À la question "Gérard Depardieu peut-il incarner le commissaire Maigret ?", la réponse était a priori "oui", et a posteriori ce "oui" est une pure évidence. Avec son chapeau, sa pipe qu'il garde en main mais ne fume plus - recommandation de son médecin (Hervé Pierre) -, avec son long manteau, l'acteur incarne le légendaire commissaire avec un naturel fascinant. Il ne parle pas beaucoup, ne s'emporte jamais, réfléchit en silence. Comme il le dit, il ne juge pas, mais il cherche simplement à comprendre. Gérard Depardieu est idéal dans le rôle, comme si on l'y avait déjà vu mille fois.

Magie de la direction de Patrice Leconte et de l'interprétation de Gérard Depardieu, la personnalité et l'histoire intime du commissaire se révèlent à mi-mots, dans des regards et des silences, notamment lors d'une très belle séquence avec André Wilms. Dans ce moment, et un autre partagé avec son épouse (Anne Loiret), on devine la sombre décennie passée - l'intrigue se déroule dans les années 50 - et ses souffrances partagées.

Maigret
Maigret ©SND

Par ailleurs, les actrices Jade Lebeste, Mélanie Bernier, Clara Antoons et Aurore Clément jouent parfaitement les victimes et les criminelles de cette intrigue policière. Elles parviennent ainsi à exister dans ce système, où tout orbite autour de l'astre Maigret. Ce qui n'était pas garanti avec un tel personnage et un tel comédien.

À l'heure où on cherche à tout prix le "nécessaire" dans le cinéma, où des productions s'expliquent dans une scène post-générique, à l'heure où encore on veut se montrer plus intelligents que les autres en proposant des oeuvres "méta", Maigret fait le pari d'être direct, léger, élégant dans sa simplicité. Surtout, il est magnifiquement naïf dans sa volonté de faire vibrer son spectateur avec des émotions simples. L'air de rien, en donnant une impression de facilité déconcertante, Patrice Leconte livre en effet un film génial, qui ne cherche pas à être complexe ou sophistiqué. Chapeau bas, commissaire.

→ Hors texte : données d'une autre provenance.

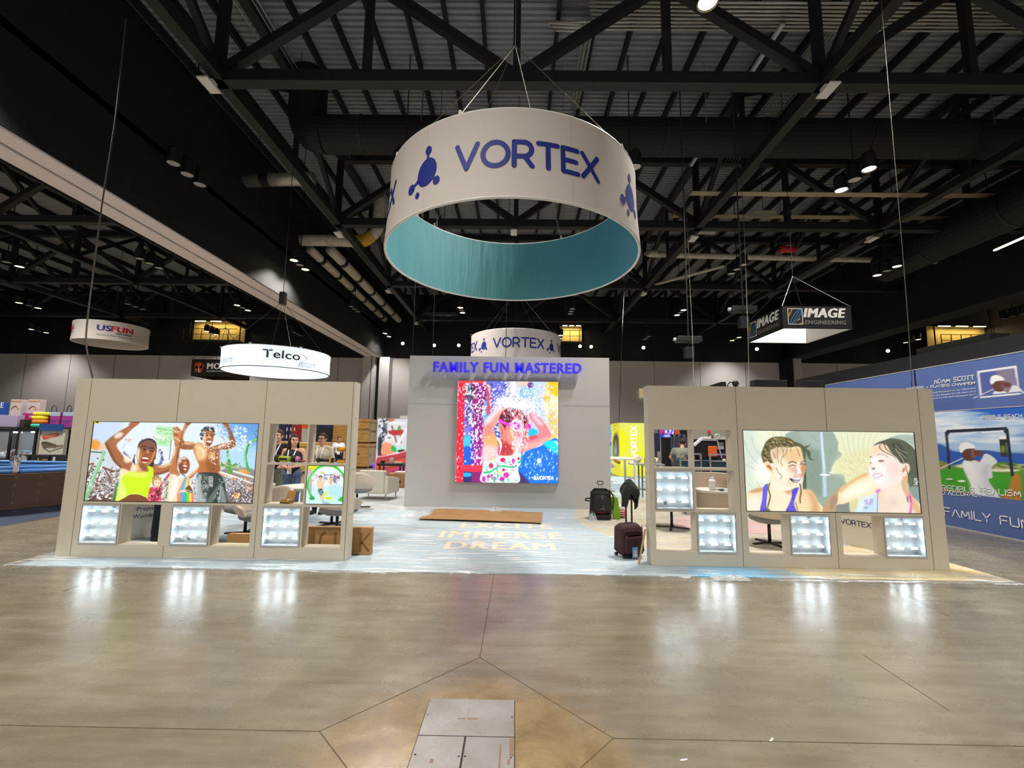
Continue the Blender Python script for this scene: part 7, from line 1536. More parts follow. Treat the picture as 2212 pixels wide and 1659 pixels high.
# ------------------------------------------------------------------ lit picture stand, table and cartons left of the tower
PX0,PX1,PZ1=-5.53,-4.0,2.36
P=Picture((PX0,17.99,PZ1),(PX1 - PX0,0,0),(0,0,-PZ1+.02),70,110,(226,226,230));P.crop(780,880,8.29)
P.dots(120,[(330,210),(480,210),(470,560),(320,700)],(6,22),[(60,60,70),(240,244,250),(150,170,196),(30,30,40)],None,.9,1.6);P.poly([(500,205),(590,200),(590,240),(500,260)],(206,120,70),1,5)
for k in range(4): P.line([(480+k*70,330),(600+k*40,640)],26,(150,84,60) if k % 2 else (240,240,244),.9,5)
P.poly([(500,420),(750,410),(740,480),(660,500),(560,500),(510,470)],(196,50,50),1,3);P.line([(830,380),(640,680)],60,(246,246,250),1,4);P.oval(680,380,26,34,(60,180,70));P.poly([(310,560),(360,560),(380,840),(310,880)],(34,34,40),1,8)
P.poly([(360,760),(400,650),(470,600),(560,690),(550,760),(600,810),(420,860),(370,850)],(250,160,120),1,5);P.oval(500,560,76,80,(250,246,246),0,1,4);P.oval(520,610,44,40,(255,226,206),0,.9,6);P.oval(505,545,36,12,(80,70,80),0,.8,4);P.poly([(560,680),(640,740),(620,800),(540,760)],(40,190,80),1,3);P.poly([(640,720),(830,690),(760,750),(650,770)],(190,240,226),1,4);P.poly([(660,770),(760,750),(760,790),(670,800)],(40,50,60))
P.poly([(300,885),(500,850),(660,830),(800,780),(840,1260),(290,1260)],(196,50,60),1,2);P.line([(300,886),(640,826),(800,780)],12,(246,236,240));P.poly([(300,1000),(800,900),(800,980),(300,1100)],(216,74,44),.9,6);P.poly([(420,1180),(820,1040),(820,1240),(420,1240)],(196,50,130),.9,12)
for a,b in (((300,1000),(800,880)),((310,1110),(700,1030)),((440,1180),(800,1070))): P.line([a,b],9,(60,26,40))
ls,W_=strokes('VORTEX',GL,.2)
for l in ls: P.line([(490+a*280/W_,308 - b*40) for a,b in l],12,(255,255,255))
t=thing('lit_picture_stand','tall lit picture of a boy in a red boat with water cannon, beside the tower','lit picture',((PX0+PX1)/2,18,0));P.build('printed_fabric',t,.95);MB().box(PX0 - .02,PX1+.02,18,18.2,0,PZ1+.02).build('frame',M_alu,t,world=True)
o=MB().box(-.36,.22,0,.35,0,.12).build('white_carton',M_white);o.location=(-4.3,18.02,PZ1+.02);tag(o,'small white carton lying on top of the lit red boat picture','box')
t=thing('black_table','small black table cluttered with things, in front of the lit red boat picture','table',(-4.25,15.6,.01));MB().box(-.42,.45,-.3,.3,.66,.74).build('table_top',M_blackpl,t,bevel=.01)
for sx in (-.33,.36):
    for sy in (-.24,.24): MB().obox((sx,sy,0),(sx,sy,.66),.05,.05).build('leg',M_blackpl,t)
for k,(dx,hh,nm,lab,c_) in enumerate(((-.28,.09,'tape_roll','dark tape roll on the small black table',(40,36,34)),(.02,.18,'clear_cup','clear cup on the small black table',(214,190,190)),(.25,.06,'paper_pile','pale paper pile on the small black table',(226,196,180)))):
    o=(MB().lathe([(.03,0),(.07,.0),(.075,hh),(.03,hh)],(0,0,0),16) if k<2 else MB().box(-.12,.12,-.1,.1,0,hh)).build(nm,mat(nm,c_,.5));o.location=(-4.25+dx,15.5,.75);tag(o,lab,nm.replace('_',' '))
t=thing('cardboard_box','brown cardboard box under the small black table, at the tower foot','box',(-3.75,14.75,.01));MB().box(-.4,.62,0,.5,0,.46).build('box_body',M_card,t,bevel=.006);MB().box(-.02,.05,-.003,0,.15,.24).build('printed_mark',M_sten,t)
o=MB().box(-.3,.3,-.14,.2,0,.05).build('paper_stack',MATS['white_cloth']);o.location=(-3.62,14.95,.472);tag(o,'white paper stack on the cardboard box near the tower foot','paper')
t=thing('desk_lamp','small purple lit lamp on the floor by the crates','lamp',at(811,1010,Z=0));MB().lathe([(.1,0),(.16,.05),(.12,.22),(.04,.24)],(0,0,0),16).build('shade',mat('violet_lamp',(110,60,220),.4,emit=1.2),t,smooth=True);MB().tube([(0,0,.24),(.03,0,.34)],.03,8).build('cap',M_blackpl,t)
t=thing('hanging_banner','dark hanging banner with an orange mark behind the tower left edge','banner',(-3.6,16.5,3.1));MB().box(-.35,.5,0,.04,0,.95).build('cloth',M_navyb,t);mb=MB();mb.tube([(-.26,-.01,.12),(-.28,-.01,.3),(-.2,-.01,.4),(-.14,-.01,.3),(-.14,-.01,.12)],.03,8);mb.build('orange_mark',M_orb,t);MB().box(-.27,-.12,-.015,0,.52,.62).build('white_mark',M_pw,t);mb=MB();mb.obox((-.3,.02,.95),(-.3,.02,13.26),.02,.02);mb.obox((.45,.02,.95),(.45,.02,13.26),.02,.02);mb.build('cord',M_blackpl,t)

# ------------------------------------------------------------------ yellow and blue lit stands, bar table and stools right of the tower
YX0,YX1,YY0,YY1,YZ=4.72,6.1,20.5,22.2,2.42
t=thing('lit_cube_stand','tall glowing yellow stand with white upright lettering, right of the tower','lit stand',((YX0+YX1)/2,YY0,0))
P=Picture((YX0,YY0 - .006,YZ),(YX1 - YX0,0,0),(0,0,-YZ+.02),70,80,(244,246,80));P.crop(1240,880,7.54)
P.poly([(735,380),(800,390),(870,480),(860,640),(800,760),(735,760)],(250,250,10),1,10);P.poly([(1080,760),(1150,660),(1150,1150),(1080,1150)],(250,248,10),1,16);P.poly([(735,240),(1150,240),(1150,380),(900,330),(735,370)],(240,244,110),.9,30);P.poly([(735,1000),(1150,1020),(1150,1150),(735,1150)],(236,232,60),.8,30)
P.build('front_print',t,.95)
P=Picture((YX0 - .006,YY1,YZ),(0,YY0 - YY1,0),(0,0,-YZ+.02),40,80,(236,226,30));P.crop(1240,880,7.54)
P.poly([(636,640),(640,520),(680,430),(715,480),(724,600),(720,790),(640,800)],(34,40,36),1,3);P.oval(680,570,18,50,(220,120,70),0,1,4);P.poly([(650,640),(700,610),(700,780),(650,790)],(200,200,206),.9,6);P.line([(646,300),(690,300)],12,(150,150,60));P.line([(646,355),(680,355)],10,(150,150,60));P.build('side_print',t,.9)
MB().box(YX0,YX1,YY0,YY1,0,YZ).build('frame_box',M_alu,t,world=True);mb=MB()
p1=at(1363,984,Y=YY0);s_=.235;stroke_text(mb,'VORTEX',GL,.24,.2,lambda a,b: (p1.x+.26 - b*s_+0,YY0 - .012,p1.z - .1+a*s_));mb.build('lettering',mat('white_lit_letter',(255,255,255),.5,emit=.9),t,world=True,fixn=False)
x0,x1,z0,z1=4.35,5.6,0,2.38;P=Picture((x0,22.4,2.38),(1.25,0,0),(0,0,-2.36),50,90,(140,214,236));P.crop(1240,880,7.54)
P.line([(570,330),(640,330)],14,(60,120,150));P.line([(570,378),(640,378)],12,(60,120,150));P.oval(600,520,44,100,(60,90,226),0,1,8);P.oval(612,500,26,50,(236,226,240),0,.9,6);P.dots(30,[(570,440),(640,440),(640,620),(570,620)],(4,9),[(250,250,255),(130,60,200),(40,40,140)]);P.poly([(560,650),(650,650),(650,900),(560,900)],(120,206,234),.9,10)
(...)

Maigret de Patrice Leconte, le 23 février 2022 dans les salles. Ci-dessus la bande-annonce. Retrouvez ici toutes nos bandes-annonces.

Conclusion

Note de la rédaction

Prenez un des réalisateurs les plus doués du cinéma français et son plus grand comédien, et donnez leur le légendaire commissaire de fiction. La simplicité de "Maigret" est une très grande force, et donne au film une sensation d'évidence finalement rare. Patrice Leconte et Gérard Depardieu, pour leur toute première collaboration, signent ainsi un "Maigret" de très haut niveau, à voir sans hésiter.